Gold could take a further boost from market jitters
The S&P 500 wrapped up last week dead flat, but not before Donald Trump threw a curveball after Friday’s close – announcing a plan to double tariffs on steel and aluminium to 50%. This comes right after global equities enjoyed their best month since November 2023, driven by hopes that trade risks had receded. But those hopes might have been premature. June is already shaping up to be a trickier month. The S&P 500 futures and global stock markets were lower on Monday amid renewed trade tensions between China and the US. The world’s two largest economies have accused each other of violating the trade deals. Between fresh trade war fears and looming political fights over tax and spending in the US, there’s plenty for markets to digest. And with the debt ceiling drama simmering in the background, expect volatility to make a comeback. For gold, this backdrop of risk aversion and fiscal uncertainty couldn’t be more favourable.
ECB and US data among key macro highlights
So, gold looks to be back in the spotlight as a potential safe haven, but it’s not just geopolitical risks driving sentiment—macro data is also taking centre stage this week.
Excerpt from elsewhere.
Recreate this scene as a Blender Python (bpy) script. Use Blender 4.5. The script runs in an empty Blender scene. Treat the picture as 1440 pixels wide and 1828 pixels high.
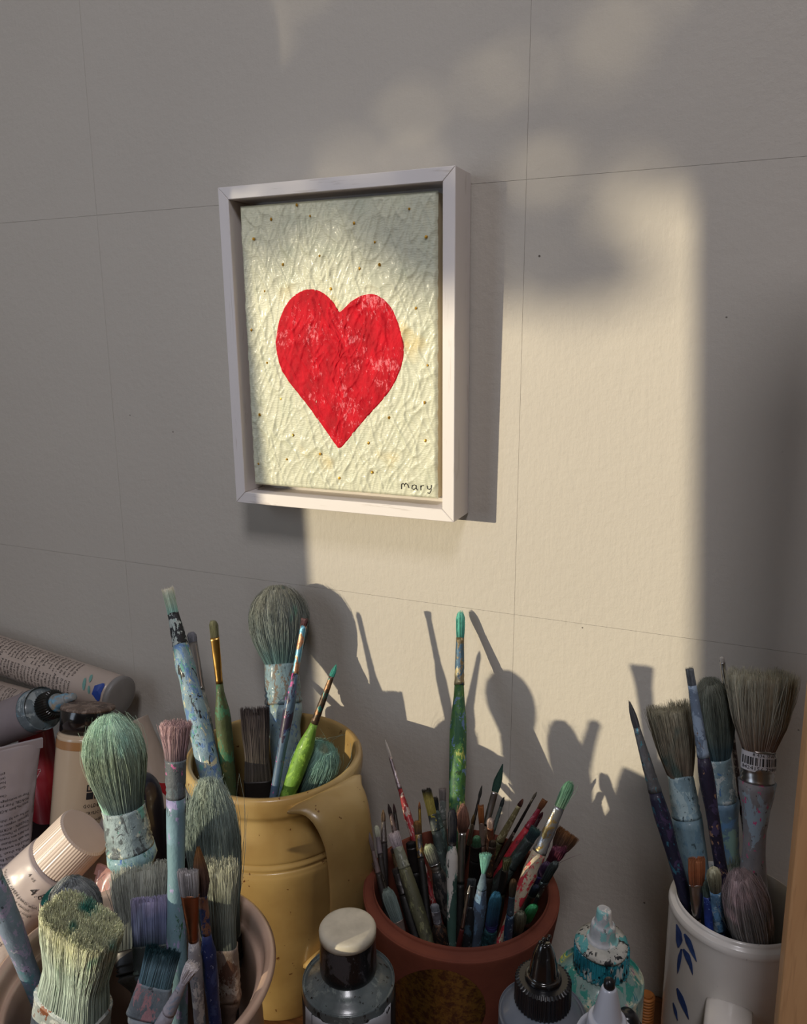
import bpy, math, random
import numpy as np
from mathutils import Matrix, Vector

# ---------------------------------------------------------------- camera
ZO = 1.2                       # camera height above the floor, desk top at 0.75
F = 1411.0                     # focal length in pixels of a 1440 x 1828 frame
AX = np.array([0.9171858, 0.08260197, -0.38980396])
AD = np.array([0.00376474, 0.97643664, 0.21577144])
AY = np.array([0.39844202, -0.19937002, 0.89526284])
M3 = np.stack([AX, AY, -AD], 1)
CAM = np.array([0.0, -0.5, ZO])
TOP = ZO - 0.45                # desk top

scene = bpy.context.scene
COL = scene.collection
cd = bpy.data.cameras.new('camera'); cam = bpy.data.objects.new('camera', cd); COL.objects.link(cam)
cd.sensor_fit = 'HORIZONTAL'; cd.sensor_width = 36; cd.lens = F / 1440 * 36
cd.clip_start = 0.01
cam.matrix_world = Matrix(((M3[0, 0], -M3[1, 0], -M3[2, 0], CAM[0]), (M3[0, 1], -M3[1, 1], -M3[2, 1], CAM[1]),
                           (M3[0, 2], -M3[1, 2], -M3[2, 2], CAM[2]), (0, 0, 0, 1)))
scene.camera = cam

# ---------------------------------------------------------------- light
SUN = Vector((0.70, 1.0, -0.17)).normalized()
scene.view_settings.view_transform = 'Standard'
scene.view_settings.look = 'None'
scene.view_settings.exposure = 0.0
scene.view_settings.gamma = 1.0
w = bpy.data.worlds.new('world'); scene.world = w; w.use_nodes = True
w.node_tree.nodes['Background'].inputs[0].default_value = (0.95, 0.76, 0.60, 1)
w.node_tree.nodes['Background'].inputs[1].default_value = 0.045
sl = bpy.data.lights.new('sun', 'SUN'); so = bpy.data.objects.new('sun', sl); COL.objects.link(so)
sl.energy = 3.6; sl.color = (1.0, 0.87, 0.62); sl.angle = math.radians(0.6)
so.location = (-3, -4, 3)
so.rotation_euler = SUN.to_track_quat('-Z', 'Y').to_euler()

def area(name, loc, target, size, energy, color):
    l = bpy.data.lights.new(name, 'AREA'); o = bpy.data.objects.new(name, l); COL.objects.link(o)
    l.shape = 'RECTANGLE'; l.size, l.size_y = size; l.energy = energy; l.color = color
    o.location = loc
    o.rotation_euler = (Vector(target) - Vector(loc)).to_track_quat('-Z', 'Y').to_euler()
    return o
area('skylight', (0.22, -1.15, ZO + 1.25), (0.05, 0, ZO - 0.1), (0.36, 0.36), 10.5, (0.96, 0.93, 0.98))
area('window_daylight', (-0.76, -0.92, ZO + 0.10), (0.1, 0, ZO - 0.15), (0.34, 0.7), 1.9, (0.70, 0.82, 1.0))
area('warm_left_fill', (-1.0, -0.42, ZO + 0.35), (-0.3, -0.1, ZO - 0.35), (0.10, 0.10), 0.9, (1.0, 0.66, 0.38))  # added warm light for the tubes and lower left wall, source unseen

# ---------------------------------------------------------------- geometry helpers
def at(px, py, y):
    r = M3.T @ np.array([px - 720, py - 914, F]); return CAM + r * ((y - CAM[1]) / r[1])
def proj(p):
    c = M3 @ (np.asarray(p) - CAM); return np.array([720 + F * c[0] / c[2], 914 + F * c[1] / c[2]])
def mpp(p):
    return float((M3 @ (np.asarray(p) - CAM))[2]) / F
def unit(v):
    v = np.asarray(v, float); return v / np.linalg.norm(v)

def lin(h):
    h = h.lstrip('#'); c = [int(h[i:i + 2], 16) / 255 for i in (0, 2, 4)]
    return tuple(x / 12.92 if x <= 0.04045 else ((x + 0.055) / 1.055) ** 2.4 for x in c) + (1,)

def mesh(name, V, Fc, mat, parent=None, attrs=None, smooth=True, matidx=None, mats=None):
    me = bpy.data.meshes.new(name)
    V = np.asarray(V, float)
    if isinstance(Fc, np.ndarray):
        n, k = Fc.shape
        me.vertices.add(len(V)); me.vertices.foreach_set('co', V.ravel())
        me.loops.add(n * k); me.loops.foreach_set('vertex_index', Fc.ravel().astype(np.int32))
        me.polygons.add(n); me.polygons.foreach_set('loop_start', np.arange(0, n * k, k, dtype=np.int32))
        me.update(calc_edges=True)
    else:
        me.from_pydata([tuple(v) for v in V], [], [tuple(int(i) for i in f) for f in Fc])
    for m in (mats or [mat]): me.materials.append(m)
    if matidx is not None: me.polygons.foreach_set('material_index', np.asarray(matidx, np.int32))
    if attrs:
        for k2, a in attrs.items():
            at_ = me.attributes.new(k2, 'FLOAT', 'POINT'); at_.data.foreach_set('value', np.asarray(a, np.float32))
    me.polygons.foreach_set('use_smooth', np.full(len(me.polygons), bool(smooth)))
    me.update(); me.validate()
    o = bpy.data.objects.new(name, me); COL.objects.link(o)
    if parent is not None: o.parent = parent
    return o

def thing(name, label, cat, loc=(0, 0, 0), rot=None, group=None):
    o = bpy.data.objects.new(name, None); COL.objects.link(o); o.empty_display_size = 0.01
    m = Matrix.Translation(Vector([float(x) for x in loc]))
    if rot is not None: m = m @ rot
    o.matrix_world = m
    o['label'] = label; o['category'] = cat
    if group: o['group'] = group
    return o

class MB:
    def __init__(s): s.v = []; s.f = []
    def add(s, V, Fc):
        b = len(s.v); s.v.extend([tuple(x) for x in V]); s.f.extend([tuple(i + b for i in f) for f in Fc])
    def box(s, x0, x1, y0, y1, z0, z1, bev=0.0):
        if bev <= 0:
            V = [(x, y, z) for z in (z0, z1) for y in (y0, y1) for x in (x0, x1)]
            s.add(V, [(0, 2, 3, 1), (4, 5, 7, 6), (0, 1, 5, 4), (2, 6, 7, 3), (0, 4, 6, 2), (1, 3, 7, 5)]); return
        import bmesh
        bm = bmesh.new(); bmesh.ops.create_cube(bm, size=1)
        for v in bm.verts:
            v.co = Vector(((x0 + x1) / 2 + v.co.x * (x1 - x0), (y0 + y1) / 2 + v.co.y * (y1 - y0), (z0 + z1) / 2 + v.co.z * (z1 - z0)))
        bmesh.ops.bevel(bm, geom=bm.edges[:], offset=bev, segments=2, affect='EDGES', profile=0.5)
        bm.verts.index_update()
        s.add([v.co[:] for v in bm.verts], [[v.index for v in f.verts] for f in bm.faces]); bm.free()
    def obj(s, name, mat, parent=None, smooth=False):
        return mesh(name, s.v, s.f, mat, parent, smooth=smooth)

def loft(st, seg=24, caps=True, lump=0.0, rnd=None, power=2.0, fn=None):
    """stations (z, rx, ry, [cx, cy]); returns verts, faces. Rings along local z."""
    V = []; Fc = []
    a = np.arange(seg) * 2 * math.pi / seg
    c, s_ = np.cos(a), np.sin(a)
    e = 2.0 / power
    ca = np.sign(c) * np.abs(c) ** e; sa = np.sign(s_) * np.abs(s_) ** e
    for st_ in st:
        z, rx, ry = st_[:3]; cx, cy = (st_[3], st_[4]) if len(st_) > 4 else (0, 0)
        k = 1.0
        if lump and rnd is not None: k = 1 + lump * (rnd.random(seg) - 0.5)
        V.append(np.stack([cx + rx * ca * k, cy + ry * sa * k, np.full(seg, z)], 1))
    V = np.concatenate(V); n = len(st)
    i = np.arange(seg); j = (i + 1) % seg
    for r in range(n - 1):
        Fc.extend(zip(r * seg + i, r * seg + j, (r + 1) * seg + j, (r + 1) * seg + i))
    if caps:
        Fc.append(tuple(range(seg - 1, -1, -1))); Fc.append(tuple((n - 1) * seg + k2 for k2 in range(seg)))
    return V, Fc

def smoothprof(pts, per=6):
    """Catmull-Rom through (r, z) points"""
    P = [np.array(p, float) for p in pts]; P = [2 * P[0] - P[1]] + P + [2 * P[-1] - P[-2]]
    out = []
    for i in range(1, len(P) - 2):
        for k in range(per):
            t = k / per
            out.append(0.5 * ((2 * P[i]) + (-P[i - 1] + P[i + 1]) * t + (2 * P[i - 1] - 5 * P[i] + 4 * P[i + 1] - P[i + 2]) * t * t + (-P[i - 1] + 3 * P[i] - 3 * P[i + 1] + P[i + 2]) * t ** 3))
    out.append(P[-2]); return [tuple(p) for p in out]

def lathe(prof, seg=64, closed=False, wob=0.0, rs=None):
    """profile (r, z), revolved; open ends get caps when r > 0 unless closed"""
    V = []; Fc = []; a = np.arange(seg) * 2 * math.pi / seg
    ph = rs.random(4) * 6.28 if rs is not None else np.zeros(4)
    for k, (r, z) in enumerate(prof):
        rr = r * (1 + wob * (np.sin(2 * a + ph[0] + z * 20) + 0.5 * np.sin(3 * a + ph[1] + z * 31)))
        V.append(np.stack([rr * np.cos(a), rr * np.sin(a), np.full(seg, z)], 1))
    n = len(prof); i = np.arange(seg); j = (i + 1) % seg
    rows = [(r, (r + 1)) for r in range(n - 1)] + ([(n - 1, 0)] if closed else [])
    for r, q in rows:
        Fc.extend(zip(r * seg + i, r * seg + j, q * seg + j, q * seg + i))
    if not closed:
        Fc.append(tuple(range(seg - 1, -1, -1))); Fc.append(tuple((n - 1) * seg + k2 for k2 in range(seg)))
    return np.concatenate(V), [tuple(int(x) for x in f) for f in Fc]

def tube(path, rad, seg=8, flat=None):
    """sweep a round (or flat: (normal-direction, ratio)) section along 3-D points"""
    P = np.array(path, float); n = len(P); T = np.gradient(P, axis=0); T /= np.linalg.norm(T, axis=1)[:, None]
    R = np.broadcast_to(np.asarray(rad, float), (n,)) if np.ndim(rad) < 2 else None
    up = np.array([0, 0, 1.0]) if abs(T[0][2]) < 0.9 else np.array([1.0, 0, 0])
    V = []; a = np.arange(seg) * 2 * math.pi / seg
    N = None
    for k in range(n):
        if flat is not None:
            N = np.asarray(flat, float) - T[k] * np.dot(flat, T[k]); N /= np.linalg.norm(N)
        elif N is None:
            N = np.cross(T[k], up); N /= np.linalg.norm(N)
        else:
            N = N - T[k] * (N @ T[k]); N /= np.linalg.norm(N)
        B = np.cross(T[k], N)
        ra, rb = (rad[k] if R is None else (R[k], R[k]))
        V.append(P[k] + np.outer(np.cos(a) * ra, N) + np.outer(np.sin(a) * rb, B))
    Fc = []
    for r in range(n - 1):
        for i in range(seg):
            j = (i + 1) % seg; Fc.append((r * seg + i, r * seg + j, (r + 1) * seg + j, (r + 1) * seg + i))
    Fc.append(tuple(range(seg - 1, -1, -1))); Fc.append(tuple((n - 1) * seg + k for k in range(seg)))
    return np.concatenate(V), Fc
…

The European Central Bank is widely expected to deliver a 25-basis-point rate cut on Thursday, June 5. With inflation cooling, this has been in the pipeline for weeks. But traders will be listening closely to Christine Lagarde’s tone during the press conference. Will the ECB hint at more cuts, or take a step back and reassess?
Meanwhile, the US macro calendar is packed. The big one is the non-farm payrolls report for April, set for release on Friday, June 6. Given the Fed’s data-dependent stance, this jobs report could shift expectations. Markets will also be alert to signs that trade uncertainty is starting to weigh on the labour market. Recent softness in consumer sentiment and GDP consumption points in that direction.
Ahead of NFP, we also get JOLTS data and both ISM PMIs—key breadcrumbs that could sway market sentiment and, by extension, influence the gold direction.
Gold technical analysis
Technically speaking, the XAUUSD chart is looking bullish again. The metal has spent the past few weeks consolidating, allowing overbought momentum to cool off across several timeframes. Encouragingly, it has held above key support levels, including the year-to-date bullish trendline and major moving averages. More importantly, price has been repeatedly testing the upper boundary of the consolidation pattern—suggesting a breakout was on the way. Today, it looks like that breakout has finally taken place. Let’s see if the metal will hold the breakout on a daily closing basis above the point of origin of the breakout above $3,320.

Source: TradingView.com
Key levels to watch
Now that the bulls have managed to push gold decisively above the $3,320 resistance, the next upside targets are at $3,360 (already hit), followed by $3,400. A clean break above that opens the door to $3,435 and then the all-time high at $3,500.
Support in the short term sits at point of origin of today’s breakout at $3,320. Below this, the next support is seen between $3,245 and $3,275. Beneath that is the key trendline at $3,200, with the early April high around $3,167 providing additional cushion.
The must-hold level is now at $3,120, the most recent low. A break below that would violate the bullish trend structure and potentially usher in a bearish reversal, potentially paving the way for a drop to $3,000. If the selling accelerates, the longer-term trendline at $2,870 and the 200-day moving average just below that become key watch levels. But we will cross that bridge if we get there. For now, the technical gold path of least resistance is firmly to the upside.